Researchers at Los Alamos and CERN are redefining the limits of physics, demonstrating time-reversal protocols and detecting particle anomalies that suggest the Standard Model may be incomplete.
The boundaries of modern physics are being redrawn this week as researchers from Los Alamos National Laboratory and CERN report breakthroughs that challenge fundamental assumptions about time and the building blocks of the universe. These developments, ranging from the manipulation of quantum trajectories to the discovery of rare particle behaviors, suggest that the next generation of technology will be built on a more fluid understanding of physical laws than previously imagined.
At Los Alamos National Laboratory, a team led by García-Pintos and Liu published a study in Physical Review X demonstrating that the “arrow of time” is not as immutable as once thought. By utilizing advanced quantum measurement and feedback control, the team designed Hamiltonians that drive monitored quantum systems along time-reversed stochastic paths. This is not science fiction style time travel, but a sophisticated form of quantum thermodynamics. By precisely managing how a system is observed, researchers can harvest energy from the measurement process itself, effectively turning information into a tangible fuel source.
This discovery has immediate implications for the development of quantum batteries and high-efficiency engines. In a world increasingly reliant on decentralized energy solutions, the ability to extract work from the act of monitoring a quantum state represents a shift toward a new frontier of sovereign energy technology. It moves quantum computing from abstract calculation into the realm of practical, microscopic power generation. The Los Alamos team is now positioning this work as a foundation for “Maxwell’s demon” engines, where information is used to bypass traditional thermodynamic losses, potentially securing a future of self-sustaining quantum devices.

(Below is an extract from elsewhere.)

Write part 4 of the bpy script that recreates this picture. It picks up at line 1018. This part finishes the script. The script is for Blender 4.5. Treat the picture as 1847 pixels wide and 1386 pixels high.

Simultaneously, at the Large Hadron Collider (LHC) in Switzerland, the LHCb experiment reported a significant “tension” in the Standard Model of physics. After analyzing 650 billion B-meson decays, scientists found that the angles at which particles emerge during rare “penguin” decays do not align with established predictions. Specifically, the decay of a B meson into a kaon and two muons showed an angular distribution that disagrees with the Standard Model at a significance of four sigma. This means there is only a 1-in-16,000 chance that the result is a random fluctuation, strongly suggesting the presence of unobserved forces or particles, such as leptoquarks, which could rewrite the laws of matter.
Further solidifying this era of discovery, the University of Vienna has made strides in condensed matter physics by extending the life of “magnons”—tiny magnetic waves—by nearly 100 times. By using ultra-pure yttrium iron garnet, researchers pushed magnon lifetimes to 18 microseconds. This breakthrough identifies material purity, rather than fundamental physics, as the primary hurdle for creating penny-sized quantum processors. This shift from theoretical barriers to engineering challenges suggests that compact, localized quantum devices may arrive sooner than skeptics anticipated, as these long-lived magnons can now serve as “quantum buses” linking different qubit technologies.
Finally, the LHCb team identified a new heavy “cousin of the proton,” a doubly charmed baryon known as the Xi-cc-plus. Consisting of two charm quarks and one down quark, this particle is nearly four times the mass of a proton. With over 900 signal events recorded, this discovery completes a long-predicted family of baryons and provides a new laboratory for probing the strong force. Together, these findings represent a triumph of rigorous inquiry over settled science. Whether it is the discovery of heavy quarks at CERN or the reversal of quantum trajectories in New Mexico, these milestones defend the necessity of continued investment in high-frontier research to ensure national technological sovereignty.